▸ **INSTRUCTION**:
Word for word, copy all the data and drop the pictures.

──────── SOURCE MATERIAL ────────

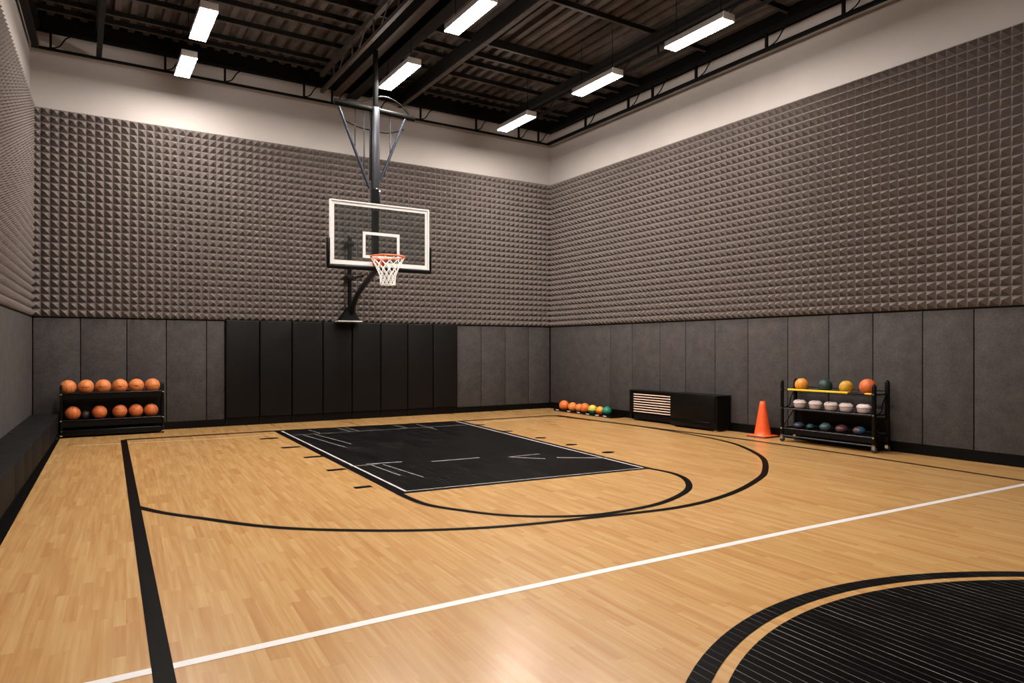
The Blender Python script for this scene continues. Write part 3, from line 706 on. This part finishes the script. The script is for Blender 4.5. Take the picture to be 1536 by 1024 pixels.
# ------------------------------------------------------------------ cone
CN = empty('traffic_cone', (10.17, 7.92, 0), 'bright orange traffic cone beside the wheeled rack', 'cone')
prof = [(.165, .030), (.150, .038), (.140, .05)]
prof += [(.140+(.046-.140)*t, .05+.565*t) for t in [i/8 for i in range(1, 9)]]+[(.040, .622), (.028, .622), (.024, .60)]
MB().lathe(prof, (10.17, 7.92, 0), 40).build('cone_body', M['cone'], CN)
MB().bevbox(9.985, 10.355, 7.735, 8.105, .014, .034, .009, 3).build('base', M['cone'], CN)
MB().bevbox(9.975, 10.365, 7.725, 8.115, 0, .014, .006, 2).build('base_rim', M['wheel'], CN, label='black rubber edge under the base')

# ------------------------------------------------------------------ right wheeled rack
RR_ = empty('wheeled_rack', (10.12, 6.6, 0), 'black three-tier ball rack on chrome casters by the right wall', 'ball rack')
xf, xr, y1_, y0_ = 9.95, 10.30, 7.36, 5.79
def post(x, y, zt, w=.022):
    MB().bevbox(x-w, x+w, y-w, y+w, .118, zt, .009, 2).lathe([(w*.7, 0), (w*.75, .012), (w*.3, .024)], (x, y, zt), 12).build('post', M['gloss_black'], RR_)
post(xf, y1_, 1.00); post(xr, y1_, 1.02, .026); post(xf, y0_, .995, .026); post(xr, y0_, 1.05, .028)
for y in (y1_, y0_):
    MB().bar((xf, y, .86), (xr, y, .86), .02).bar((xf, y, .555), (xr, y, .555), .02).bar((xf, y, .23), (xr, y, .23), .02).build('end_rail', M['gloss_black'], RR_)
    MB().tube(catmull([(xr-.03, y, .84), (xr-.12, y, .74), (xr-.17, y, .60), (xf+.04, y, .56)], 5), .012, 6).tube([(xr-.03, y, .53), (xf+.03, y, .26)], .010, 6).build('end_brace', M['gloss_black'], RR_)
tiers = [(.868, 'top'), (.555, 'mid'), (.225, 'low')]
for z, nm in tiers:
    sh = (MB().tube([(xf+.07, y0_, z-.008), (xf+.07, y1_, z-.008)], .010, 8).tube([(xf+.23, y0_, z-.008), (xf+.23, y1_, z-.008)], .010, 8) if nm == 'top' else MB().box(xf+.01, xr-.01, y0_, y1_, z-.006, z)).build('shelf', M['gloss_black'], RR_)
    MB().tube([(xf, y0_, z), (xf, y1_, z)], .011, 8).tube([(xr, y0_, z+.04), (xr, y1_, z+.04)], .010, 8).build('shelf_rail', M['gloss_black'] if nm == 'top' else M['mast_steel'], sh)
    if nm == 'low': MB().box(xf, xf+.01, y0_, y1_, z-.085, z-.01).build('apron', M['cabinet'], sh)
    if nm == 'top':
        MB().bevbox(xf-.020, xf+.05, 6.20, 7.25, z-.012, z+.016, .006, 2).build('edge_strip', M['yellow'], sh, label='yellow edge strip')
        MB().bevbox(xf-.020, xf+.04, 5.82, 5.93, z-.008, z+.014, .006, 2).build('edge_strip', M['yellow'], sh, label='short yellow edge strip')
    for y in (y0_, y1_): MB().box(xf-.030, xf-.022, y-.012, y+.012, z-.012, z+.012).build('bolt', M['chrome'], RR_)
MB().tube([(xf, y0_, .10), (xf, y1_, .10)], .012, 8).build('bottom_rail', M['mast_steel'], RR_)
MB().tube([(xr, y0_, .12), (xr, y1_, .12)], .012, 8).bar((xf, y0_, .11), (xr, y0_, .11), .02).bar((xf, y1_, .11), (xr, y1_, .11), .02).build('base_frame', M['gloss_black'], RR_)
MB().box(xr-.008, xr, y0_, y1_, .10, .50).build('back_panel', M['cabinet'], RR_)
MB().tube([(xr-.08, y1_-.05, .94), (xr-.02, y1_-.05, .99)], .03, 10).box(xr-.06, xr, y1_-.09, y1_-.03, .88, .95).build('clamp', M['gloss_black'], RR_)
for x in (xf, xr):
    for y in (y0_, y1_):
        c = MB().box(x-.026, x-.020, y-.022, y+.026, .045, .105).box(x+.020, x+.026, y-.022, y+.026, .045, .105).box(x-.026, x+.026, y-.024, y+.026, .095, .112).lathe([(.012, 0), (.020, .006), (.012, .014)], (x, y, .112), 12).build('caster', M['chrome'], RR_, label='chrome caster')
        w = MB().lathe([(.034, -.016), (.046, -.011), (.046, .011), (.034, .016)], (0,0,0), 24).build('wheel', M['wheel'], c)
        w.matrix_parent_inverse = Matrix.Translation((x, y, .046)) @ Matrix.Rotation(PI/2, 4, 'Y')
for y, r, m, l in [(7.10, .108, 'b_orange', 'yellow-orange ball on the top shelf of the wheeled rack, leftmost'), (6.68, .110, 'b_green', 'dark green ball on the top shelf of the wheeled rack'),
                   (6.32, .104, 'b_yellow', 'mottled yellow ball on the top shelf of the wheeled rack'), (5.975, .122, 'b_red', 'orange-red ball on the top shelf of the wheeled rack, rightmost')]:
    ball((10.10, y, .860+math.sqrt((r+.012)**2-.0064)), r, m, l, 'balls on the wheeled rack', 'training_ball')
tl = ['leftmost', 'second from the left', 'middle one', 'second from the right', 'rightmost']
for i, y in enumerate((7.13, 6.85, 6.575, 6.32, 6.035)):
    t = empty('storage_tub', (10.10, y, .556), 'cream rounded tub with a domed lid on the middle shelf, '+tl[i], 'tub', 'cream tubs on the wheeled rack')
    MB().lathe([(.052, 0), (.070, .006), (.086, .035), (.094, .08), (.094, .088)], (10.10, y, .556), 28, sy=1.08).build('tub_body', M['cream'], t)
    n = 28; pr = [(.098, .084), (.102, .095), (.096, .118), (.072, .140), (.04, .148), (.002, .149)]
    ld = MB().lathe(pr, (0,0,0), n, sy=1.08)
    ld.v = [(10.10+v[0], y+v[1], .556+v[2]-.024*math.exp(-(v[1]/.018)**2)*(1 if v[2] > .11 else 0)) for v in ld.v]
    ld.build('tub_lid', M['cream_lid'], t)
for y, r, m, sq, l in [(7.14, .085, 's_blue', .62, 'flat blue and red ball on the bottom shelf of the wheeled rack, leftmost'), (6.93, .062, 's_teal', .8, 'small teal ball on the bottom shelf, second from the left'),
                       (6.66, .088, 's_teal2', .80, 'grey-teal ball in the middle of the bottom shelf of the wheeled rack'), (6.385, .092, 's_maroon', .72, 'maroon ball on the bottom shelf, second from the right'),
                       (6.10, .090, 's_bluem', .75, 'blue and maroon ball on the bottom shelf of the wheeled rack, rightmost')]:
    ball((10.08, y, .226+r*sq), r, m, l, 'balls on the wheeled rack', 'training_ball', rot=(0, 0, .3), sq=sq)

# ------------------------------------------------------------------ world and view
w = bpy.data.worlds.new('world'); scene.world = w; w.use_nodes = True
w.node_tree.nodes['Background'].inputs[0].default_value = (.01,.01,.01,1); w.node_tree.nodes['Background'].inputs[1].default_value = 1
scene.view_settings.view_transform = 'Standard'; scene.view_settings.look = 'None'
scene.view_settings.gamma = 1; scene.view_settings.use_curve_mapping = False
scene.view_settings.exposure = -0.08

────────

▸ **SOLUTION**:
The Blender Python script for this scene continues. Write part 3, from line 706 on. This part finishes the script. The script is for Blender 4.5. Take the picture to be 1536 by 1024 pixels.
# ------------------------------------------------------------------ cone
CN = empty('traffic_cone', (10.17, 7.92, 0), 'bright orange traffic cone beside the wheeled rack', 'cone')
prof = [(.165, .030), (.150, .038), (.140, .05)]
prof += [(.140+(.046-.140)*t, .05+.565*t) for t in [i/8 for i in range(1, 9)]]+[(.040, .622), (.028, .622), (.024, .60)]
MB().lathe(prof, (10.17, 7.92, 0), 40).build('cone_body', M['cone'], CN)
MB().bevbox(9.985, 10.355, 7.735, 8.105, .014, .034, .009, 3).build('base', M['cone'], CN)
MB().bevbox(9.975, 10.365, 7.725, 8.115, 0, .014, .006, 2).build('base_rim', M['wheel'], CN, label='black rubber edge under the base')

# ------------------------------------------------------------------ right wheeled rack
RR_ = empty('wheeled_rack', (10.12, 6.6, 0), 'black three-tier ball rack on chrome casters by the right wall', 'ball rack')
xf, xr, y1_, y0_ = 9.95, 10.30, 7.36, 5.79
def post(x, y, zt, w=.022):
    MB().bevbox(x-w, x+w, y-w, y+w, .118, zt, .009, 2).lathe([(w*.7, 0), (w*.75, .012), (w*.3, .024)], (x, y, zt), 12).build('post', M['gloss_black'], RR_)
post(xf, y1_, 1.00); post(xr, y1_, 1.02, .026); post(xf, y0_, .995, .026); post(xr, y0_, 1.05, .028)
for y in (y1_, y0_):
    MB().bar((xf, y, .86), (xr, y, .86), .02).bar((xf, y, .555), (xr, y, .555), .02).bar((xf, y, .23), (xr, y, .23), .02).build('end_rail', M['gloss_black'], RR_)
    MB().tube(catmull([(xr-.03, y, .84), (xr-.12, y, .74), (xr-.17, y, .60), (xf+.04, y, .56)], 5), .012, 6).tube([(xr-.03, y, .53), (xf+.03, y, .26)], .010, 6).build('end_brace', M['gloss_black'], RR_)
tiers = [(.868, 'top'), (.555, 'mid'), (.225, 'low')]
for z, nm in tiers:
    sh = (MB().tube([(xf+.07, y0_, z-.008), (xf+.07, y1_, z-.008)], .010, 8).tube([(xf+.23, y0_, z-.008), (xf+.23, y1_, z-.008)], .010, 8) if nm == 'top' else MB().box(xf+.01, xr-.01, y0_, y1_, z-.006, z)).build('shelf', M['gloss_black'], RR_)
    MB().tube([(xf, y0_, z), (xf, y1_, z)], .011, 8).tube([(xr, y0_, z+.04), (xr, y1_, z+.04)], .010, 8).build('shelf_rail', M['gloss_black'] if nm == 'top' else M['mast_steel'], sh)
    if nm == 'low': MB().box(xf, xf+.01, y0_, y1_, z-.085, z-.01).build('apron', M['cabinet'], sh)
    if nm == 'top':
        MB().bevbox(xf-.020, xf+.05, 6.20, 7.25, z-.012, z+.016, .006, 2).build('edge_strip', M['yellow'], sh, label='yellow edge strip')
        MB().bevbox(xf-.020, xf+.04, 5.82, 5.93, z-.008, z+.014, .006, 2).build('edge_strip', M['yellow'], sh, label='short yellow edge strip')
    for y in (y0_, y1_): MB().box(xf-.030, xf-.022, y-.012, y+.012, z-.012, z+.012).build('bolt', M['chrome'], RR_)
MB().tube([(xf, y0_, .10), (xf, y1_, .10)], .012, 8).build('bottom_rail', M['mast_steel'], RR_)
MB().tube([(xr, y0_, .12), (xr, y1_, .12)], .012, 8).bar((xf, y0_, .11), (xr, y0_, .11), .02).bar((xf, y1_, .11), (xr, y1_, .11), .02).build('base_frame', M['gloss_black'], RR_)
MB().box(xr-.008, xr, y0_, y1_, .10, .50).build('back_panel', M['cabinet'], RR_)
MB().tube([(xr-.08, y1_-.05, .94), (xr-.02, y1_-.05, .99)], .03, 10).box(xr-.06, xr, y1_-.09, y1_-.03, .88, .95).build('clamp', M['gloss_black'], RR_)
for x in (xf, xr):
    for y in (y0_, y1_):
        c = MB().box(x-.026, x-.020, y-.022, y+.026, .045, .105).box(x+.020, x+.026, y-.022, y+.026, .045, .105).box(x-.026, x+.026, y-.024, y+.026, .095, .112).lathe([(.012, 0), (.020, .006), (.012, .014)], (x, y, .112), 12).build('caster', M['chrome'], RR_, label='chrome caster')
        w = MB().lathe([(.034, -.016), (.046, -.011), (.046, .011), (.034, .016)], (0,0,0), 24).build('wheel', M['wheel'], c)
        w.matrix_parent_inverse = Matrix.Translation((x, y, .046)) @ Matrix.Rotation(PI/2, 4, 'Y')
for y, r, m, l in [(7.10, .108, 'b_orange', 'yellow-orange ball on the top shelf of the wheeled rack, leftmost'), (6.68, .110, 'b_green', 'dark green ball on the top shelf of the wheeled rack'),
                   (6.32, .104, 'b_yellow', 'mottled yellow ball on the top shelf of the wheeled rack'), (5.975, .122, 'b_red', 'orange-red ball on the top shelf of the wheeled rack, rightmost')]:
    ball((10.10, y, .860+math.sqrt((r+.012)**2-.0064)), r, m, l, 'balls on the wheeled rack', 'training_ball')
tl = ['leftmost', 'second from the left', 'middle one', 'second from the right', 'rightmost']
for i, y in enumerate((7.13, 6.85, 6.575, 6.32, 6.035)):
    t = empty('storage_tub', (10.10, y, .556), 'cream rounded tub with a domed lid on the middle shelf, '+tl[i], 'tub', 'cream tubs on the wheeled rack')
    MB().lathe([(.052, 0), (.070, .006), (.086, .035), (.094, .08), (.094, .088)], (10.10, y, .556), 28, sy=1.08).build('tub_body', M['cream'], t)
    n = 28; pr = [(.098, .084), (.102, .095), (.096, .118), (.072, .140), (.04, .148), (.002, .149)]
    ld = MB().lathe(pr, (0,0,0), n, sy=1.08)
    ld.v = [(10.10+v[0], y+v[1], .556+v[2]-.024*math.exp(-(v[1]/.018)**2)*(1 if v[2] > .11 else 0)) for v in ld.v]
    ld.build('tub_lid', M['cream_lid'], t)
for y, r, m, sq, l in [(7.14, .085, 's_blue', .62, 'flat blue and red ball on the bottom shelf of the wheeled rack, leftmost'), (6.93, .062, 's_teal', .8, 'small teal ball on the bottom shelf, second from the left'),
                       (6.66, .088, 's_teal2', .80, 'grey-teal ball in the middle of the bottom shelf of the wheeled rack'), (6.385, .092, 's_maroon', .72, 'maroon ball on the bottom shelf, second from the right'),
                       (6.10, .090, 's_bluem', .75, 'blue and maroon ball on the bottom shelf of the wheeled rack, rightmost')]:
    ball((10.08, y, .226+r*sq), r, m, l, 'balls on the wheeled rack', 'training_ball', rot=(0, 0, .3), sq=sq)

# ------------------------------------------------------------------ world and view
w = bpy.data.worlds.new('world'); scene.world = w; w.use_nodes = True
w.node_tree.nodes['Background'].inputs[0].default_value = (.01,.01,.01,1); w.node_tree.nodes['Background'].inputs[1].default_value = 1
scene.view_settings.view_transform = 'Standard'; scene.view_settings.look = 'None'
scene.view_settings.gamma = 1; scene.view_settings.use_curve_mapping = False
scene.view_settings.exposure = -0.08